Society of Motor Manufacturers and Traders president calls for quick action to secure tariff-free deal
The negative effects of Brexit are already being felt and emphasise the need for faster-paced government negotiations, Society of Motor Manufacturers president Tony Walker has said.
During his speech at the 101st annual SMMT dinner, Walker said Britain's car industry requires hard answers and certainty from the government, in order to prevent trends of falling consumer confidence and slowing car sales from reaching a critical point.
"We [the industry] will never stop striving to be competitive," he said, "but we ask government to help provide the conditions in which we can compete. Like every industry, we need certainty now."
Brexit has been directly linked to falling domestic demand for new cars, which decreased by 2.9% in October alone and has seen predictions for the nation's car production output fall by 700,000 units for 2017 to 1.73 million. Exports of British-built cars, by comparison, grew by 5% last month, ensuring that the nation's overall output actually grew by 3.5% across the four months.
Walker revealed that 1100 lorries supply parts from Europe to the car industry per day, with the majority arriving without any customs checks. HM Revenue and Customs figures show that these contribute £35 million worth of components to car plants a day, with almost 80% of the cars they help to make being exported – most to Europe.
These close ties with Europe for supply and export, Walker explained, emphasise the importance of securing a tariff-free deal with the continent. If no deal is made, Britain's departure from the European Union on 29 March 2019 could leave the industry faced with at least £4.5 billion of World Trade Organisation tariffs per year.
"We have delivered an export-led renaissance," said Walker. "But we are not complacent. A hard Brexit would undermine all that we have collectively achieved. It is a real threat – a hurdle we cannot ignore."

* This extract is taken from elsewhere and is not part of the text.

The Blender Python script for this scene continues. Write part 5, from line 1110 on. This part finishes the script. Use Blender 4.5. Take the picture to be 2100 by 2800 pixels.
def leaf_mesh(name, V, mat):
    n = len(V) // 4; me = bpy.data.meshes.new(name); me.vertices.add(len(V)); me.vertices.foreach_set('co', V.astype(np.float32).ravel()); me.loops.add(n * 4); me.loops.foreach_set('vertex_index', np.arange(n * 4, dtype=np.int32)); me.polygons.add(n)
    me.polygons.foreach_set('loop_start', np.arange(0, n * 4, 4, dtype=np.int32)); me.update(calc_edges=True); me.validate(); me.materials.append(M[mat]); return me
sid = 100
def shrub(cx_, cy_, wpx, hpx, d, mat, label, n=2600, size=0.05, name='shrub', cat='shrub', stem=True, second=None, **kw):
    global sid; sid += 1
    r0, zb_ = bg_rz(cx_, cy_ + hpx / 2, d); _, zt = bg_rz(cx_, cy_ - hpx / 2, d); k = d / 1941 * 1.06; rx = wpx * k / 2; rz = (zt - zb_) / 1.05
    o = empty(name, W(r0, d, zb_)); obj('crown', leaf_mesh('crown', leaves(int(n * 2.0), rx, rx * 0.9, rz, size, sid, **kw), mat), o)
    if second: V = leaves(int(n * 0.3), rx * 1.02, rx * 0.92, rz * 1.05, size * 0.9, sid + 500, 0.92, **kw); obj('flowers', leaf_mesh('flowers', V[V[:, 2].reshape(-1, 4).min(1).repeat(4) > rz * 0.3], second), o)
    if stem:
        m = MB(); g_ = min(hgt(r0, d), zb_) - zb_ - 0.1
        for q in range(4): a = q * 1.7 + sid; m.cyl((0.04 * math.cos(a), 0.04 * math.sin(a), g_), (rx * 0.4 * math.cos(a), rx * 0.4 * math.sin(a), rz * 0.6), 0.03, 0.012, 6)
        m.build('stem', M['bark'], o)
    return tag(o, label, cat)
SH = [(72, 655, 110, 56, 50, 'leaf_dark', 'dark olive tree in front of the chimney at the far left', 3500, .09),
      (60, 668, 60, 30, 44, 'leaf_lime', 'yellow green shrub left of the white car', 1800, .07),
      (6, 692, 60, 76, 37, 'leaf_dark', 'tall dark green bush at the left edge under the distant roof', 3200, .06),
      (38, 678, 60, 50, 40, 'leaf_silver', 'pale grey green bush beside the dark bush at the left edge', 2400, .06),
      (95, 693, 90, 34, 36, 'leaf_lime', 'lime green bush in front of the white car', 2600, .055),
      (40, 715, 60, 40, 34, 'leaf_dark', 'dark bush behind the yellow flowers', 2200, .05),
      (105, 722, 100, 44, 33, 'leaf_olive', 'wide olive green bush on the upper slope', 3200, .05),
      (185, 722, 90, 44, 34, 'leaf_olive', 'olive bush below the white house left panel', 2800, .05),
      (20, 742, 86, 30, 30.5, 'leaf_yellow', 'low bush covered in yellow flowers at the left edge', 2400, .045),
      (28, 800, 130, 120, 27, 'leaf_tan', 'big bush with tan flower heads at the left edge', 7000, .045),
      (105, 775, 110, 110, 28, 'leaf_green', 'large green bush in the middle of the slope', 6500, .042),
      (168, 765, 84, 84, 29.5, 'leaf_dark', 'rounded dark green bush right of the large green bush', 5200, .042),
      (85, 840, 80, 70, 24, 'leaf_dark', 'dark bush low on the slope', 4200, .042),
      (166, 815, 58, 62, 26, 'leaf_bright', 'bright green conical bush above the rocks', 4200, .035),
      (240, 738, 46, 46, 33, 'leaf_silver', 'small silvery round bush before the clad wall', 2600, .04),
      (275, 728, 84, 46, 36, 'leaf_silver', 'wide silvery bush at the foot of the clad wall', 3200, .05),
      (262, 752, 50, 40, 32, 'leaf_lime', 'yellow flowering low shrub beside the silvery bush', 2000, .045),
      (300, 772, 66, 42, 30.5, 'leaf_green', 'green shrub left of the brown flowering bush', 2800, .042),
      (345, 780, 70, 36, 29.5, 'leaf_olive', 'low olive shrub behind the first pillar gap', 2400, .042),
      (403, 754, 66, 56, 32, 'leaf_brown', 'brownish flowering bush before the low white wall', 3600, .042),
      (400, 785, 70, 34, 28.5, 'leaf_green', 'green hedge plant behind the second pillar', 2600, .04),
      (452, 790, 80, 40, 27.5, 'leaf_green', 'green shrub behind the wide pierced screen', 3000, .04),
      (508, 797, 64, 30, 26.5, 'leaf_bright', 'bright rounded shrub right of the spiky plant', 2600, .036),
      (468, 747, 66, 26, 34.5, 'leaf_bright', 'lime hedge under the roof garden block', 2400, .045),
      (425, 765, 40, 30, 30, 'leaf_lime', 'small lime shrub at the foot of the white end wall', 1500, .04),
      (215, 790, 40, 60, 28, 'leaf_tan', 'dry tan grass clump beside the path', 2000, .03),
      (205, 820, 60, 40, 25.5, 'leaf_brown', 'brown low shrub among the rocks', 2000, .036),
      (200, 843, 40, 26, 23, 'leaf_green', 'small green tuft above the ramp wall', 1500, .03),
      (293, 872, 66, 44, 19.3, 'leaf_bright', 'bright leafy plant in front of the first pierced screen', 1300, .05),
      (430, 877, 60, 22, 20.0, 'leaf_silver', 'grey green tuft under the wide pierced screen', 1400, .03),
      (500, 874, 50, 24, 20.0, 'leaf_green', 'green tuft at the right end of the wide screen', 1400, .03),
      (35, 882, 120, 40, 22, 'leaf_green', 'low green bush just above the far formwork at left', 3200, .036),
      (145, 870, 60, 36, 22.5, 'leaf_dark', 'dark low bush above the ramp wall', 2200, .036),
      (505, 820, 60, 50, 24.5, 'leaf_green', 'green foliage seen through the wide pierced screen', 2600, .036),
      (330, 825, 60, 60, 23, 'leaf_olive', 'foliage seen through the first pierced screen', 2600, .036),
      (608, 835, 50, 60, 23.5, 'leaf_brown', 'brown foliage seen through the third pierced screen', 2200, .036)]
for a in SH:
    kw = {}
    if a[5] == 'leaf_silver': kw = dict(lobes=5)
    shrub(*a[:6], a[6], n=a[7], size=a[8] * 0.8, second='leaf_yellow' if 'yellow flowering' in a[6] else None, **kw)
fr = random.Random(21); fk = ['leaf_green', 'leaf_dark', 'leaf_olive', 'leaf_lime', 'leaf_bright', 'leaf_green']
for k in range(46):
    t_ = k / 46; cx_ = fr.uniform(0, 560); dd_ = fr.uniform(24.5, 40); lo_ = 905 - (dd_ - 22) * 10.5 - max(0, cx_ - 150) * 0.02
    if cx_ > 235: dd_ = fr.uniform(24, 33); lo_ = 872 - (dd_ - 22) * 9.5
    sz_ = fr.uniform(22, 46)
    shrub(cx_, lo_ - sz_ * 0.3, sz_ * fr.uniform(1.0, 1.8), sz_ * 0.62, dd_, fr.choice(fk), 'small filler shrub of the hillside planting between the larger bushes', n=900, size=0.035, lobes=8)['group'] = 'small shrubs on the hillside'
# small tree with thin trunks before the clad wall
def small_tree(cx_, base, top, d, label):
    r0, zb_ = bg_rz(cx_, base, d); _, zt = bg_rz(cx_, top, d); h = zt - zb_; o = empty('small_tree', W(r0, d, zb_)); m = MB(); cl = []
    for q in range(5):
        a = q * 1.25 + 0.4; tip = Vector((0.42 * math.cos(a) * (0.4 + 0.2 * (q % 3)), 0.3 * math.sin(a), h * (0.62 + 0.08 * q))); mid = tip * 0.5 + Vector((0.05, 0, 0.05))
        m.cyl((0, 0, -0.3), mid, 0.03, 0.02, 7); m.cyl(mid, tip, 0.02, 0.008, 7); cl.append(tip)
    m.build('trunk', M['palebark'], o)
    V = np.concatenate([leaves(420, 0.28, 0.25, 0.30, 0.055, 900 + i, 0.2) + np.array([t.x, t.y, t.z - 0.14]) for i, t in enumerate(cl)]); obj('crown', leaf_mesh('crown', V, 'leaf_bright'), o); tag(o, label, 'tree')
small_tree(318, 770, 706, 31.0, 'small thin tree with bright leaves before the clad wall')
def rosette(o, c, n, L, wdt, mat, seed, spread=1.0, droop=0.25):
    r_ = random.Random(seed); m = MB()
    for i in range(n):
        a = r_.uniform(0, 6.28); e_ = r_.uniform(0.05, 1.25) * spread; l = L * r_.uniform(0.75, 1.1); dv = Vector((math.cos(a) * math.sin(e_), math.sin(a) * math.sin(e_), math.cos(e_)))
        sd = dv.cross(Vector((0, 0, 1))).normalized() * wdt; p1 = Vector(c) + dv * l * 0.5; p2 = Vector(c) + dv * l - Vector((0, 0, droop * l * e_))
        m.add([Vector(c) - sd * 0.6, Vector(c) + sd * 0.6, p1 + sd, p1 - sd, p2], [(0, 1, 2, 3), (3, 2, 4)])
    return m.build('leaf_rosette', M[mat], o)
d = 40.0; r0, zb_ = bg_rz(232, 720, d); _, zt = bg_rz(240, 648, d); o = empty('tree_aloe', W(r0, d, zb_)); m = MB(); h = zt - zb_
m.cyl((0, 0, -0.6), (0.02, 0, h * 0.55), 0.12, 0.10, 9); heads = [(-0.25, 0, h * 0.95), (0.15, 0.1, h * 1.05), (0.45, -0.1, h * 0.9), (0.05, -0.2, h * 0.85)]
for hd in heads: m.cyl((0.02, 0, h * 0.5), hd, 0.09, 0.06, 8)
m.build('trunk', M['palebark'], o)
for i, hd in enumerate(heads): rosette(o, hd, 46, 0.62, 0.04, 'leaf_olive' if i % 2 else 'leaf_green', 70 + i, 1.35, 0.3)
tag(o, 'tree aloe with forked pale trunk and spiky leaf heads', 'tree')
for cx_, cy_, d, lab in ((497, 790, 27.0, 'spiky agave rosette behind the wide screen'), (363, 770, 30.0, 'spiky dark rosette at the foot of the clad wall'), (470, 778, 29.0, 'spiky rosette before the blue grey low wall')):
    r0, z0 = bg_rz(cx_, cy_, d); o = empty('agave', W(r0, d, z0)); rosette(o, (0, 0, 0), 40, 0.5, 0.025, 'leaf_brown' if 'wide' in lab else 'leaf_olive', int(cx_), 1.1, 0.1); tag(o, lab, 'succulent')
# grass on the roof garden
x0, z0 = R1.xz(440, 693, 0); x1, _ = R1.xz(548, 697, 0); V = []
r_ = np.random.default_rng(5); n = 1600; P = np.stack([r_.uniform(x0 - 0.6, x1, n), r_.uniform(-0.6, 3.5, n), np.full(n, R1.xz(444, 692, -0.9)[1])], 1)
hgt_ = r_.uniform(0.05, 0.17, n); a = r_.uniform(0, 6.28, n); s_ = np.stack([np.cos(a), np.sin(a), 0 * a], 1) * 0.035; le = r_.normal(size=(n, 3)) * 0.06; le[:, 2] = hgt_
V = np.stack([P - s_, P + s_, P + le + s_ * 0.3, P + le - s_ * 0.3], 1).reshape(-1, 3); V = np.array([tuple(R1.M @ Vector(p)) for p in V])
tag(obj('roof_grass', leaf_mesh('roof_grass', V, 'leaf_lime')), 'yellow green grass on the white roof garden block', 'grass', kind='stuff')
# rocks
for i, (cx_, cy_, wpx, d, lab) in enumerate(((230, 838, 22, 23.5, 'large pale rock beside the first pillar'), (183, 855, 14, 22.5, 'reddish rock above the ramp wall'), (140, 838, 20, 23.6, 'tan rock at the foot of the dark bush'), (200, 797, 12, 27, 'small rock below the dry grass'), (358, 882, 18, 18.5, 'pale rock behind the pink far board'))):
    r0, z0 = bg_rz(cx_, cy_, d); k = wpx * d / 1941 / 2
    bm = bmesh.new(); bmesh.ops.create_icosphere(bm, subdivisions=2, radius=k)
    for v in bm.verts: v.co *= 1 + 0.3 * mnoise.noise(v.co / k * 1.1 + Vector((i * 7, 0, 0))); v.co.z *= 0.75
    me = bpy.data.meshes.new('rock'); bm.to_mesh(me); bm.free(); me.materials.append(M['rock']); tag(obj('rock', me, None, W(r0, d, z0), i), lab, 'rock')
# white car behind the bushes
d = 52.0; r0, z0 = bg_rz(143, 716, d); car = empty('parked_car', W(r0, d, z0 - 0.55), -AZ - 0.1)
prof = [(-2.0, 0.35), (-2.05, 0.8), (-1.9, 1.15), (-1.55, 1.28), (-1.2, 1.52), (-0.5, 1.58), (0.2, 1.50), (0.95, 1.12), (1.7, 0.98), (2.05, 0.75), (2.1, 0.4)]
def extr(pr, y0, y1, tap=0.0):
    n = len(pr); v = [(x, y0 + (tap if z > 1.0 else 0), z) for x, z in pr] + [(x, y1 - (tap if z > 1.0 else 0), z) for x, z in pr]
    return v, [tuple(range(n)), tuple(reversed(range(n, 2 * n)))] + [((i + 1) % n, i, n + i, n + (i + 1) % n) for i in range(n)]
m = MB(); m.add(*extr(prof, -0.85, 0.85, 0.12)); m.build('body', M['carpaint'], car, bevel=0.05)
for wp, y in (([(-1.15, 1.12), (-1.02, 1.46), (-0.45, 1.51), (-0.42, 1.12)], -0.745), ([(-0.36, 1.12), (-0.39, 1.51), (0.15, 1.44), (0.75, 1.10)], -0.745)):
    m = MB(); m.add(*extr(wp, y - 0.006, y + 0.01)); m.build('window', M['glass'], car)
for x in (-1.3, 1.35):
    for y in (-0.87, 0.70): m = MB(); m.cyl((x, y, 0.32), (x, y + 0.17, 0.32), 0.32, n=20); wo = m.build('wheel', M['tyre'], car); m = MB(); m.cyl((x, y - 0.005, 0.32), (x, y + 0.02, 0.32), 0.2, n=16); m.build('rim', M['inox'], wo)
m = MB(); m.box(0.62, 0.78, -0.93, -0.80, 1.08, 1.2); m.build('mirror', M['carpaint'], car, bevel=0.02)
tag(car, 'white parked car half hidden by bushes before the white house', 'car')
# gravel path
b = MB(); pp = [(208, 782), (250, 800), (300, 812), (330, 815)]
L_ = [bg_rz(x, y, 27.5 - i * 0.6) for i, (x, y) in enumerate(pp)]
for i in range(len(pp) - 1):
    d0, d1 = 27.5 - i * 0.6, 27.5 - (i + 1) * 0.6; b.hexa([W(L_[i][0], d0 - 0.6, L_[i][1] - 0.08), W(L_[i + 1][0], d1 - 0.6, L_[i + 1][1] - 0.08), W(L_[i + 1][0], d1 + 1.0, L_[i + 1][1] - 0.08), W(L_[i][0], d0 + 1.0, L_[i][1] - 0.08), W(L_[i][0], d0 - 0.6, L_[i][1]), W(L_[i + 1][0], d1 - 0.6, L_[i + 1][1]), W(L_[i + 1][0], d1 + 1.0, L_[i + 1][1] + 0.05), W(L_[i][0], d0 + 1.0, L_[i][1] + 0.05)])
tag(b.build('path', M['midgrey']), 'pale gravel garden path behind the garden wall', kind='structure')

Alongside his calls for quicker negotiations, Walker also asked the government to understand the importance for continued development of combustion engines in order to up the rate of progress in green technology. In response to the UK's recent announcement of a ban on pure petrol and diesel cars from 2040, he said "the internal combustion engine is not dead – it is the path to a cleaner and greener future.
"Banning diesel and petrol cars might be a sound bite that works but it's not a policy that works. If you ban them you disrupt the new car market and you hamper investment in the electric, emission-free vehicles of tomorrow. You set the future back."
SMMT CEO Mike Hawes took things further in his speech, proclaiming that the government's movements could be catastrophic. He said: "UK Automotive is great at technology. And we are damn good at internal combustion engines in particular – just look at Formula One for proof. Yet we seem to be hell bent on destroying that reputation.
"We tell the world we want to ban petrol and diesel cars by 2040. We introduce taxes, charges and budget measures which ignore technological development, which undermine our industrial capability and which demonise one technology, diesel, despite the benefits it delivers consumers. Customers are not moving straight from diesel to electric. They're moving to petrol or staying put in their older cars. So we're seeing a falling market, declining revenues, rising costs, rising CO2. This is not a policy without consequences."
Hawes said that the UK Government "a dose of reality". He said "the industry is agile, it can adapt. But it needs certainty, sensible timescales and supportive conditions".
Chancellor Phillip Hammond's recent diesel tax is the latest in a line of government moves that have concerned the automotive industry. Hammond revealed that a tax hike will be applied to new diesel cars that don't conform to next-generation emissions testing standards, which themselves won't come into force until 2020.
SMMT CEO Mike Hawes stated that the new law, which has been introduced to reduce the number of diesel vehicles on Britain's roads, would hinder "the ability of the industry and government to achieve CO2 limits". He said that targeting the newest and lowest polluting models wasn't the most effective way of reducing the ever-growing air quality problem.